Moreover, virtually all the land the Commission is able to acquire for planting is too acid or exposed to grow broadleaves successfully for timber production. Nevertheless, the Commission recognises the importance of maintaining the wood-land character. It has over 50,000 hectares, or 125,000 acres, of broadleaves and careful attention is paid to amenity not only by planting or replanting broad leaves in suitable sites but also, in certain cases, by lengthening the life span of crops and retaining single trees, clumps or larger areas during felling operations.

My noble friend Lord Taylor of Gryfe spoke about imports and referred to our heavy dependence on imported wood and wood products and the desirability of reducing this by a greater expansion of forestry in this country. Certainly any increase in the production of British timber will have a corresponding effect on the level of imports, and higher production from the present forest estate over the next two decades should, despite an expected increase in demand, reduce our dependence on imported wood from the present 92 per cent. to about 86 per cent. This import-saving role of British forestry has understandably been advanced—and was advanced again by my noble friend today—as justification for a continuing and increased expansion of afforestation.
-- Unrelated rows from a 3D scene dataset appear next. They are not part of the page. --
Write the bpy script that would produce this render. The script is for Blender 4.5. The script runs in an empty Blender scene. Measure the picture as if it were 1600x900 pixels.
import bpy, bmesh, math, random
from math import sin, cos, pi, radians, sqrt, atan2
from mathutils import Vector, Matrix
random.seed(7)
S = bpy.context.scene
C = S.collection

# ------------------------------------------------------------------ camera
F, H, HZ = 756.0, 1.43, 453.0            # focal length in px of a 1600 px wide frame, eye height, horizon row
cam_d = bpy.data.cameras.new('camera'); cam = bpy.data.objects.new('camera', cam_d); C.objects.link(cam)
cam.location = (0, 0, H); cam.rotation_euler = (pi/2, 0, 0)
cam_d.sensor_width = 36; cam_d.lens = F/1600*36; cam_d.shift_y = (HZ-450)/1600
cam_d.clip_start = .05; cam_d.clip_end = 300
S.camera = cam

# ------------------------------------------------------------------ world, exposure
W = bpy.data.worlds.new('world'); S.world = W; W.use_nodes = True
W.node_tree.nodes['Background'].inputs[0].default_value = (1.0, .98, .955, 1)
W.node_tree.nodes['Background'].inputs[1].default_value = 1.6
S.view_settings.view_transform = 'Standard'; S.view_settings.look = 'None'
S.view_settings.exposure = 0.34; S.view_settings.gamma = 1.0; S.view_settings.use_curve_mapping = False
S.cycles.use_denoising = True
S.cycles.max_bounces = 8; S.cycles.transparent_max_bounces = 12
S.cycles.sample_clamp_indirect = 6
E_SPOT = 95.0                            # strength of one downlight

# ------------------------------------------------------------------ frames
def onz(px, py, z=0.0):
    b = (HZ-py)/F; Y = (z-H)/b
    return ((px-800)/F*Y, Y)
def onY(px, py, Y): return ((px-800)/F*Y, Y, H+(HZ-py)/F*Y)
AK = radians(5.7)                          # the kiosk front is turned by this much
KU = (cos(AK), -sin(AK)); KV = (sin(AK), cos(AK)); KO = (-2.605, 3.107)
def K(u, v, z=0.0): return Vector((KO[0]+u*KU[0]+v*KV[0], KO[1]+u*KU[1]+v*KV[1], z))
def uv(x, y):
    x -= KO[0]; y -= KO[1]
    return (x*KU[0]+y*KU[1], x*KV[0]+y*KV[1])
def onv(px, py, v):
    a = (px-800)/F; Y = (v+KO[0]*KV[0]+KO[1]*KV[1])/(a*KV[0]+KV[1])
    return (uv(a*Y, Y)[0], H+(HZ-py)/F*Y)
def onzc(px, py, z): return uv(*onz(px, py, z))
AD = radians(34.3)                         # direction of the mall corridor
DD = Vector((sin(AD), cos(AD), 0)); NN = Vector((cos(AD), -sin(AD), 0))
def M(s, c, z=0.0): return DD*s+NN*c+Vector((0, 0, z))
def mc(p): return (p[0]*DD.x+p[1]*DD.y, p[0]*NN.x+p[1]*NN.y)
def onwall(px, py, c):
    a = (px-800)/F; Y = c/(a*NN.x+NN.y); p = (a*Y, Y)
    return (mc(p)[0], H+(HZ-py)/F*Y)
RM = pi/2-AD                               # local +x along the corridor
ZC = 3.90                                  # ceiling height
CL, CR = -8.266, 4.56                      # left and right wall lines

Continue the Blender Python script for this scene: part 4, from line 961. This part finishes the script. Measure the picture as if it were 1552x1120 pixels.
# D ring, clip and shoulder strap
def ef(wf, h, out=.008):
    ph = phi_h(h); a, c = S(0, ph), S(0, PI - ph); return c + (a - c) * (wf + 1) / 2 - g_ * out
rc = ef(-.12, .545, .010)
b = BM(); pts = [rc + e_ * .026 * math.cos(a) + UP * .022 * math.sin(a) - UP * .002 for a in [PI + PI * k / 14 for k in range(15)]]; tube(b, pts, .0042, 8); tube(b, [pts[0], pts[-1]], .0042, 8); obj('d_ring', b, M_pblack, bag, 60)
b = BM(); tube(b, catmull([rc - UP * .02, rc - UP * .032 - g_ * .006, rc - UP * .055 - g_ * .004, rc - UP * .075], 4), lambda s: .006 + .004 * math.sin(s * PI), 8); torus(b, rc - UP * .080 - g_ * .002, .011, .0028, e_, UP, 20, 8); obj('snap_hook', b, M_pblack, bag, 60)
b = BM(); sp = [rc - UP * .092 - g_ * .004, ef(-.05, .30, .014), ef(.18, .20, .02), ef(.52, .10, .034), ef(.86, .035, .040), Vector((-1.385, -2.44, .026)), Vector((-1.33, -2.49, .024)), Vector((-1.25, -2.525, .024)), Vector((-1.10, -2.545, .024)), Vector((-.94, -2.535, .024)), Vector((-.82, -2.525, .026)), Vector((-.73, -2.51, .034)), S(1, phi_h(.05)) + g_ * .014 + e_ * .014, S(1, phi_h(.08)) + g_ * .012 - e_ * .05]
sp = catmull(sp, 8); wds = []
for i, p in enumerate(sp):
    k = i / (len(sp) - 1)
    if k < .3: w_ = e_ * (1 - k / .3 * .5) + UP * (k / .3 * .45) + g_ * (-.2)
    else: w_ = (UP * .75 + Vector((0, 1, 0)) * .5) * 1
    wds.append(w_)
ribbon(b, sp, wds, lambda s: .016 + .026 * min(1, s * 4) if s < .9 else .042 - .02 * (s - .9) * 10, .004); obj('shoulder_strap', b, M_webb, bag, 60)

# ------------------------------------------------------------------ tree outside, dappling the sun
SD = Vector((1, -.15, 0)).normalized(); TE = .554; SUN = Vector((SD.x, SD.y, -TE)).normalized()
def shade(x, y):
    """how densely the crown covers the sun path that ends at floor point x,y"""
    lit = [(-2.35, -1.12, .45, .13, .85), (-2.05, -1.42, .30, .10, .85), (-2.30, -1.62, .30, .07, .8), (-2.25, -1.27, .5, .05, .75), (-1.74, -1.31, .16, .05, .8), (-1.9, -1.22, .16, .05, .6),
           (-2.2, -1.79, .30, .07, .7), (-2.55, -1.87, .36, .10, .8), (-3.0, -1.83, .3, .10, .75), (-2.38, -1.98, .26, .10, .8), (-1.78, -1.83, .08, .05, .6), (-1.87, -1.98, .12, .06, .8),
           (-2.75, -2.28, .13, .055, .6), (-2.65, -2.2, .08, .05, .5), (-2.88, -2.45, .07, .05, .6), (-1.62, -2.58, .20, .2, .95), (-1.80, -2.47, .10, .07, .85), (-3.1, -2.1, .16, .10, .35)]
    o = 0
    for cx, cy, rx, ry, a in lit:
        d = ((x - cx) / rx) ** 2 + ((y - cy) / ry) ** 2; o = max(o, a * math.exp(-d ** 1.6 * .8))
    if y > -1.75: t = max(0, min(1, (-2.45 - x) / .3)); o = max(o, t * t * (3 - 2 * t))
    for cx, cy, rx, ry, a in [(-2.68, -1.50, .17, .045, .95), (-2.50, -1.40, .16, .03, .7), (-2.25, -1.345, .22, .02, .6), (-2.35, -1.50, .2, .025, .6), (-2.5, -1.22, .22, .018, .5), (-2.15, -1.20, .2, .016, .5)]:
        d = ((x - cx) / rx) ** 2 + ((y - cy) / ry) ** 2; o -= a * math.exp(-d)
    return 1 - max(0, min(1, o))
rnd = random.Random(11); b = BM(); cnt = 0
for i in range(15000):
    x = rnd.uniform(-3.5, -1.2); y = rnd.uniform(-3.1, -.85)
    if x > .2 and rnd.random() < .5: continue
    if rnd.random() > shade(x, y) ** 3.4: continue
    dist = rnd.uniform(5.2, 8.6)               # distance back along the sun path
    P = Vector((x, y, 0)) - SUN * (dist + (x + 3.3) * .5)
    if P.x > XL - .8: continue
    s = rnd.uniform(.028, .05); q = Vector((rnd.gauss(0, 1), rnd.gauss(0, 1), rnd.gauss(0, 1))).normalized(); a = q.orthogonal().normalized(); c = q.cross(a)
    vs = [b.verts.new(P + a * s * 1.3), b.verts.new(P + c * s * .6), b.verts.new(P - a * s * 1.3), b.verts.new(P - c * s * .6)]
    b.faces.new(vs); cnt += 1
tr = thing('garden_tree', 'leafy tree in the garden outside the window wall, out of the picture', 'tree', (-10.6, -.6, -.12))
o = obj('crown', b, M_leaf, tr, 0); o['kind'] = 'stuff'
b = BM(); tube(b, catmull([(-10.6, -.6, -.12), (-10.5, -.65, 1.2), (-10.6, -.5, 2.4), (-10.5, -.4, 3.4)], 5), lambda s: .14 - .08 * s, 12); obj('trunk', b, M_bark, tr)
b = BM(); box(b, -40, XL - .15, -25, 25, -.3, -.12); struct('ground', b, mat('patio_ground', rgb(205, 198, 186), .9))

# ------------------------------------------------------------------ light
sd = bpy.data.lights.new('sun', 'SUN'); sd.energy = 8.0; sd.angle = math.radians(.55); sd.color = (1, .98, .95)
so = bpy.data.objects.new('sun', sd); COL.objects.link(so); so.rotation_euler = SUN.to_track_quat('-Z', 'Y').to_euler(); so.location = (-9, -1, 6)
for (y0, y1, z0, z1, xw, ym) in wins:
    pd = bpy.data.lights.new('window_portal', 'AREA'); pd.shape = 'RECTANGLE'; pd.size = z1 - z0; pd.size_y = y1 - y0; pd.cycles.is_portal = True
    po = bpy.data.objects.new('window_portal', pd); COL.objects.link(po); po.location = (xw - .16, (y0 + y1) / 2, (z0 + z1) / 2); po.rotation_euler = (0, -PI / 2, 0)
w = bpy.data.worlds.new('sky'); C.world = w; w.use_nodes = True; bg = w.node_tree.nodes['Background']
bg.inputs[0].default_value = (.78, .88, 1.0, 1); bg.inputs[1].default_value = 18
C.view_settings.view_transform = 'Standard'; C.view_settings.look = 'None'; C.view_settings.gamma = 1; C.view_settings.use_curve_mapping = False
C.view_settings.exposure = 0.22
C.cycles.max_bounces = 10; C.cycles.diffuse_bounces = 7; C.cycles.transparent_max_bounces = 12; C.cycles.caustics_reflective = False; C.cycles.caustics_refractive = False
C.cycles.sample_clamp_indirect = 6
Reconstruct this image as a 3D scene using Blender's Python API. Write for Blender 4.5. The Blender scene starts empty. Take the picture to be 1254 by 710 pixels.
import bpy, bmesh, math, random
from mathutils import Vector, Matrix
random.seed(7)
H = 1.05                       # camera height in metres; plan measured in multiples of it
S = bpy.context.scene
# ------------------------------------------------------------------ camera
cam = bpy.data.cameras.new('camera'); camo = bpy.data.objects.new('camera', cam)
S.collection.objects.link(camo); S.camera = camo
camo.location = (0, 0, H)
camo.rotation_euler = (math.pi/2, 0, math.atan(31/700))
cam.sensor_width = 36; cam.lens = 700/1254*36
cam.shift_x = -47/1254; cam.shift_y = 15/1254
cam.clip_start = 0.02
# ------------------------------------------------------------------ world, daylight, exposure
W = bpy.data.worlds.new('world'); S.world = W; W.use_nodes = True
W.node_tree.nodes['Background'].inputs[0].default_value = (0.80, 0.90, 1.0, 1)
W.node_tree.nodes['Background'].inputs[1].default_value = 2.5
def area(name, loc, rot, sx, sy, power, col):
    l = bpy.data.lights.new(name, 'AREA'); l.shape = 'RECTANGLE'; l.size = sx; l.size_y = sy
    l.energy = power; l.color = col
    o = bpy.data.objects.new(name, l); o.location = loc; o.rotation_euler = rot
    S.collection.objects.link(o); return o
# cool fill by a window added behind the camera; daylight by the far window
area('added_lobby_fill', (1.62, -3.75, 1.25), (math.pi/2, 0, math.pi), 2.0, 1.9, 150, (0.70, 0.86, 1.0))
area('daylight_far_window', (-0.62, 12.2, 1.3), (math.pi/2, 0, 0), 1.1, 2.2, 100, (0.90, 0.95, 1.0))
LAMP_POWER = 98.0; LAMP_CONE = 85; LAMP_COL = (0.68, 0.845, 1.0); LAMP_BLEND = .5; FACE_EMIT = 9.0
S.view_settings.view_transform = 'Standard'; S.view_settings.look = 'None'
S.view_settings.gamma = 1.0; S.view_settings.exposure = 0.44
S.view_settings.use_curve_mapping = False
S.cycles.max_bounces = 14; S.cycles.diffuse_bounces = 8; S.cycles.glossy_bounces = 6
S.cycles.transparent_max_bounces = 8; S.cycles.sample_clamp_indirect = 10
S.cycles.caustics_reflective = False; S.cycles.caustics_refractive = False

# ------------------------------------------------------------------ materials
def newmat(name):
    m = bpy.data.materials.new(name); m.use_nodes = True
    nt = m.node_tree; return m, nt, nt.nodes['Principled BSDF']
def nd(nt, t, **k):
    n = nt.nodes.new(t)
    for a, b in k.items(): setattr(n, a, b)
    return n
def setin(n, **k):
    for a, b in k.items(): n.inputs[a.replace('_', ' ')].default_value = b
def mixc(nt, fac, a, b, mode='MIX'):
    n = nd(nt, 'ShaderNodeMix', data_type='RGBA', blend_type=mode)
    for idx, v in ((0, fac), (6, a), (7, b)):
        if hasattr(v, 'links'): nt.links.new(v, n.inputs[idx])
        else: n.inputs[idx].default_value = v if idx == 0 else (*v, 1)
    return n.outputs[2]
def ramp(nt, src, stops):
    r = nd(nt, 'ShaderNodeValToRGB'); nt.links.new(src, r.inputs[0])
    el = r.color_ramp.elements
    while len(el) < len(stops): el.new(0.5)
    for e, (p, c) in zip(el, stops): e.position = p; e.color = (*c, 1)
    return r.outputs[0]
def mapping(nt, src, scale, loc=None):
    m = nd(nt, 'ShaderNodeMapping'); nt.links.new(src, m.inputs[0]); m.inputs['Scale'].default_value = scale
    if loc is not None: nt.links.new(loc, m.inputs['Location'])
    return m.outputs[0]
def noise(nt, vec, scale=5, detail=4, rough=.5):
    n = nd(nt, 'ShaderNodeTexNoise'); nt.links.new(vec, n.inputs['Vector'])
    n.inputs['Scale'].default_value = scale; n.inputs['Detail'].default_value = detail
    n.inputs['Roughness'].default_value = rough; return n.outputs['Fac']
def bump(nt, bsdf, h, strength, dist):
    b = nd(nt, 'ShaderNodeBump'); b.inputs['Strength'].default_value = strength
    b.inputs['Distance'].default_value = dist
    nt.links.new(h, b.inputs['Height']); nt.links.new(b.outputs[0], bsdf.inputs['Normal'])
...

The extent to which this would be feasible, however, will depend on a number of factors, not least of which will be the amount of suitable land which will come on the market and can be released from agriculture without undue detriment to food production. The review recently initiated by the Forestry Commissioners on the wood production outlook in Britain, which they have circulated as a consultative document, will serve as an important starting point for further consideration of this matter.

I hope I have answered most of the points raised by your Lordships. I am grateful for the various matters that have been raised; I know that careful attention will be paid to them in the Department and by the Forestry Commission, and I look forward to the next stage of the Bill. My Lords, I beg to move that it be now read a second time.

On Question, Bill read 2a, and committed to a Committee of the Whole House.